Nous reviendrons sur ces considérations, en montrant notamment que la musique peut devenir un référent identitaire fondamental pour les groupes sociaux et pour ce que nous appellerons les communautés de musique. Nous montrerons également que des glissements s’avèrent possibles entre les charismes de type communautaires et les charismes transculturels. Pour cela, nous exposerons le cas de quelques figures charismatiques communautaires (celui du chanteur jamaïcain Bob Marley notamment) dont le charisme et la musique ont su traverser les frontières pour finalement s’affranchir des barrières culturelles de sa communauté d’adhésion originelle (pour Bob Marley, la communauté des rastafaris jamaïcains).

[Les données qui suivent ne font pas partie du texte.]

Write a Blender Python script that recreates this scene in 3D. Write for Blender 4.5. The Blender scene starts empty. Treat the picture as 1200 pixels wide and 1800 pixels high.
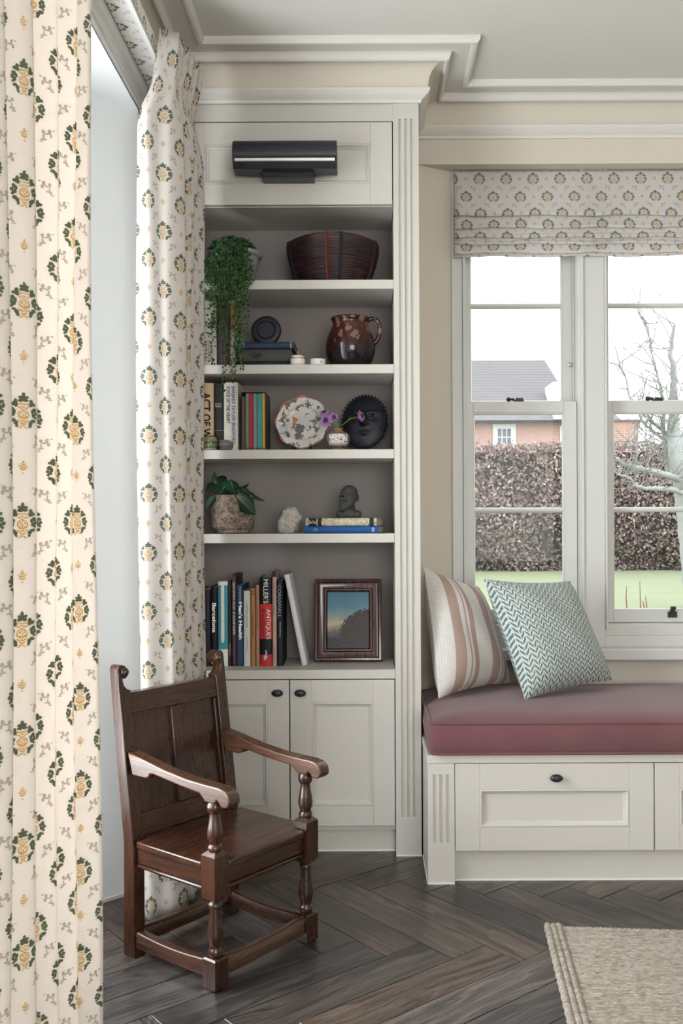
import bpy, bmesh, math, random
from mathutils import Matrix, Vector
random.seed(7)
scene = bpy.context.scene
C = scene.collection
R = math.radians

# ---------------------------------------------------------------- camera
F_PX, CX, HY, ZC, ROLL = 1692.0, 640.0, 908.0, 1.105, 0.0045   # focal length, vanishing point, eye height
cam_d = bpy.data.cameras.new('camera')
cam = bpy.data.objects.new('camera', cam_d)
C.objects.link(cam)
cam_d.sensor_fit = 'VERTICAL'
cam_d.sensor_height = 36.0
cam_d.lens = 36.0 * F_PX / 1800.0
cam_d.shift_x = -(CX - 600) / 1800.0
cam_d.shift_y = (HY - 900) / 1800.0
cam_d.clip_start = 0.05
cam_d.clip_end = 300
cam.matrix_world = Matrix.Translation((0, 0, ZC)) @ Matrix.Rotation(R(90), 4, 'X') @ Matrix.Rotation(-ROLL, 4, 'Z')
scene.camera = cam

# ---------------------------------------------------------------- world, daylight, exposure
world = bpy.data.worlds.new('overcast_sky')
scene.world = world
world.use_nodes = True
wb = world.node_tree.nodes['Background']
wb.inputs[0].default_value = (0.93, 0.965, 1.0, 1)
wb.inputs[1].default_value = 3.6

def area_light(name, loc, rot, sx, sy, power, col):
    d = bpy.data.lights.new(name, 'AREA')
    d.shape = 'RECTANGLE'; d.size = sx; d.size_y = sy; d.energy = power; d.color = col
    o = bpy.data.objects.new(name, d); C.objects.link(o)
    o.location = loc; o.rotation_euler = rot
    return o
# daylight through the french door; side and rear lamps are added fill, unseen
area_light('daylight_french_door', (-1.30, 1.94, 1.30), (0, R(-90), 0), 2.0, 1.3, 112, (0.945, 0.965, 1.0))
area_light('fill_lamp_side', (-1.15, -0.95, 1.45), (0, R(-90), 0), 1.7, 1.4, 48, (1.0, 0.95, 0.92))
area_light('fill_lamp_rear', (0.9, -2.55, 1.45), (R(90), 0, 0), 2.0, 1.7, 82, (1.0, 0.945, 0.905))
portal = area_light('sash_window_portal', (0.83, 3.72, 1.5), (R(-90), 0, 0), 1.0, 1.7, 1, (1, 1, 1))
portal.data.cycles.is_portal = True

vs = scene.view_settings
vs.view_transform = 'Standard'; vs.look = 'None'; vs.gamma = 1.0; vs.use_curve_mapping = False
vs.exposure = 0.0
scene.cycles.use_denoising = True
scene.cycles.max_bounces = 6
scene.cycles.diffuse_bounces = 3
scene.cycles.glossy_bounces = 3
scene.cycles.adaptive_threshold = 0.05
scene.cycles.adaptive_min_samples = 16
scene.cycles.transparent_max_bounces = 8

# ---------------------------------------------------------------- helpers
def at(px, py, Y):
    """point at depth Y seen at photograph pixel (px, py)"""
    x, y = px - 600, py - 900
    tx, ty = 600 + x - ROLL * y, 900 + y + ROLL * x
    return Vector(((tx - CX) * Y / F_PX, Y, ZC - (ty - HY) * Y / F_PX))
def ax(px, Y, py=900): return at(px, py, Y).x
def az(py, Y, px=640): return at(px, py, Y).z

PM = {}
def link(o, parent=None):
    C.objects.link(o)
    if parent is not None: o.parent = parent
    return o

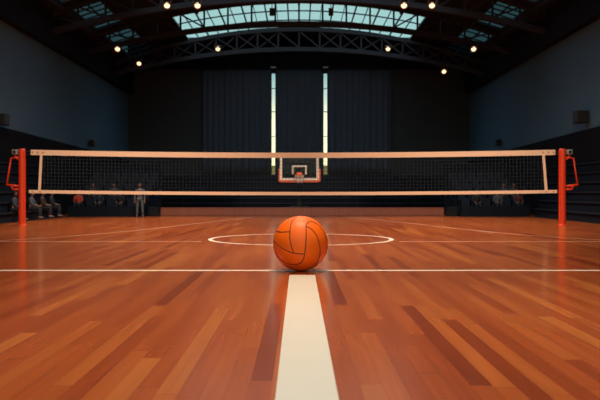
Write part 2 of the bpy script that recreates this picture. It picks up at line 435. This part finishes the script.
# ================================================================== low wooden barrier
bx0, bx1, by = -6.08, 6.36, 33.4
t = empty('court_barrier', ((bx0+bx1)/2, by, 0), 'low brown wooden slatted barrier across the far end of the court', 'barrier')
hw = (bx1-bx0)/2; b = MB(); n = 62
for i in range(n):
    x0 = -hw + 2*hw*i/n; b.box(x0+.008, x0+2*hw/n-.008, -.03, .0, .03, .345)
b.build('slat_panel', M['barrier'], t)
MB().box(-hw, hw, 0, .05, 0, .345).build('back_board', M['barrier_rail'], t)
MB().box(-hw, hw, -.04, .07, .345, .375).build('top_rail', M['barrier_rail'], t)
for x, s in ((-6.34, 'left'), (6.66, 'right')):
    t = empty('equipment_case', (x, 33.25, 0), 'black equipment case on the floor at the %s end of the wooden barrier' % s, 'case')
    MB().box(-.23, .23, -.2, .2, .03, .33).build('body', M['black'], t, bevel=.015)
    MB().box(-.24, .24, -.21, .21, .33, .39).build('lid', M['black'], t, bevel=.015)
    for fx in (-.18, .18): MB().box(fx-.03, fx+.03, -.17, .17, 0, .03).build('foot', M['black'], t)

# ================================================================== basketball hoop
hx, hy = .02, 40.0; k = 19.0
t = empty('basketball_hoop', (hx, hy, 0), 'basketball hoop with clear orange-edged backboard seen through the net', 'basketball hoop')
BW, B0, B1 = 1.02, 1.65, 3.08
MB().box(-BW, BW, 0, .03, B0, B1).build('backboard', M['bglass'], t)
b = MB()   # white border line
wl_ = .12
b.box(-BW, -BW+wl_, -.012, -.002, B0+.02, B1); b.box(BW-wl_, BW, -.012, -.002, B0+.02, B1); b.box(-BW+wl_, BW-wl_, -.012, -.002, B0+.02, B0+.02+wl_); b.box(-BW+wl_, BW-wl_, -.012, -.002, B1-wl_, B1)
b.build('border_line', M['white'], t)
b = MB()   # shooter's square
q0, q1, w_, hh = 1.98, 2.44, .38, .07
b.box(-w_, -w_+hh, -.012, -.002, q0, q1); b.box(w_-hh, w_, -.012, -.002, q0, q1); b.box(-w_+hh, w_-hh, -.012, -.002, q1-hh, q1); 
b.build('target_square', M['white'], t)
b = MB()   # orange padding round the lower half
b.box(-BW-.09, -BW, -.05, .07, B0-.05, B0+.62); b.box(BW, BW+.09, -.05, .07, B0-.05, B0+.62); b.box(-BW, BW, -.05, .07, B0-.1, B0)
b.build('edge_padding', M['hoop'], t, bevel=.02)
rz, rr, ry = 1.94, .24, -.42
MB().tube([(rr*math.cos(2*PI*i/28), ry + rr*math.sin(2*PI*i/28), rz) for i in range(28)], .025, 8, True).build('rim', M['hoop'], t, smooth=True)
b = MB(); b.box(-.13, .13, -.05, 0, rz-.10, rz+.14); b.bar((-.11, -.03, rz), (-.16, ry+.17, rz), .04); b.bar((.11, -.03, rz), (.16, ry+.17, rz), .04); b.bar((0, -.03, rz-.03), (0, ry+rr, rz-.01), .16, .05)
b.build('rim_bracket', M['hoop'], t)
b = MB()
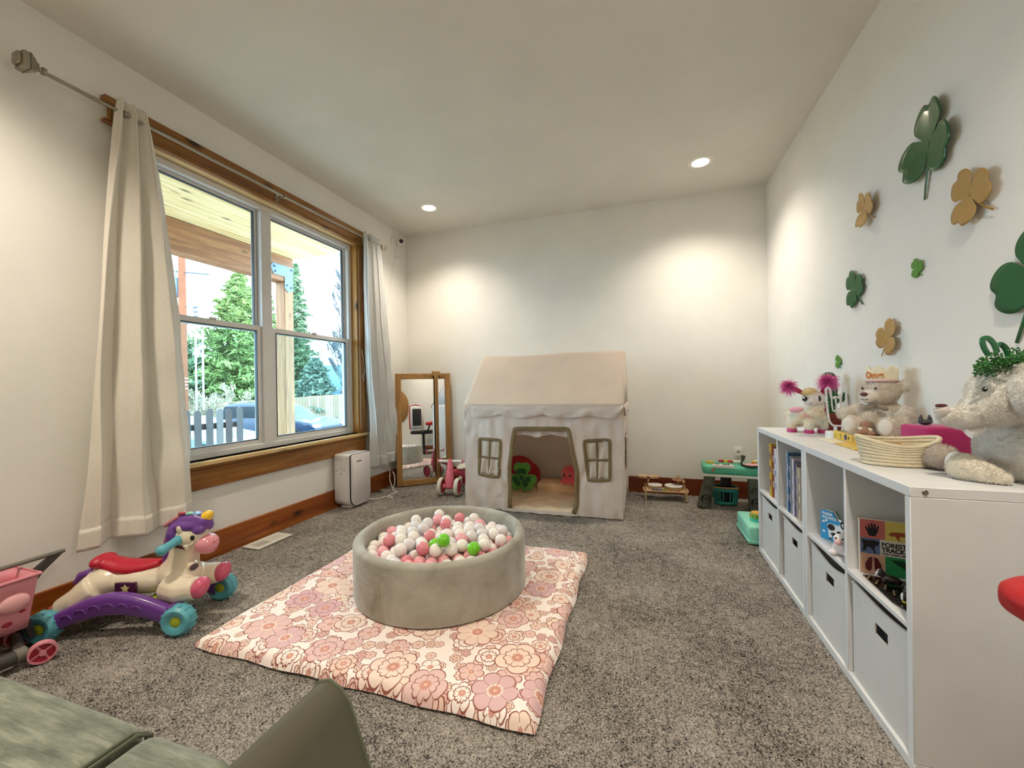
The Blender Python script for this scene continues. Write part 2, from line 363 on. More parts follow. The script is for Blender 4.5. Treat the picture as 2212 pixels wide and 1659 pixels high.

[1] Nous évoquerons les Idéals plutôt que les idéaux en ce que nous nous referons à un concept définit par de psychanalyse freudienne. Précisément, ce mot renvoie au concept « d’Idéal du Moi » qui constitue une instance inconsciente guidant l’individu dans ses choix affectifs et dans ses désirs d’évolution personnelle. Dans le contexte où nous employons le mot « Idéals », à ce moment de la thèse, nous signifions que l’individu a besoin de trouver, tout au long de sa vie, des figures de l’altérité aptes à être investies comme un Idéal du Moi. Nous clarifions ce point dans le second chapitre de cette première partie.

[2] Cf les études sociologiques : P. Le Guern (dir.).- Les cultes médiatiques. Culture fan et œuvres cultes.- Rennes, PUR, 2002. et C. Le Bart.- Les fans des Beatles, Sociologie d’une passion.- Rennes, PUR, 2000.

[3] Ce fan-club, l’Elvis Presley Estate, est une véritable entreprise gérée par l’ex-femme du chanteur et leur fille, Lisa Marie Presley.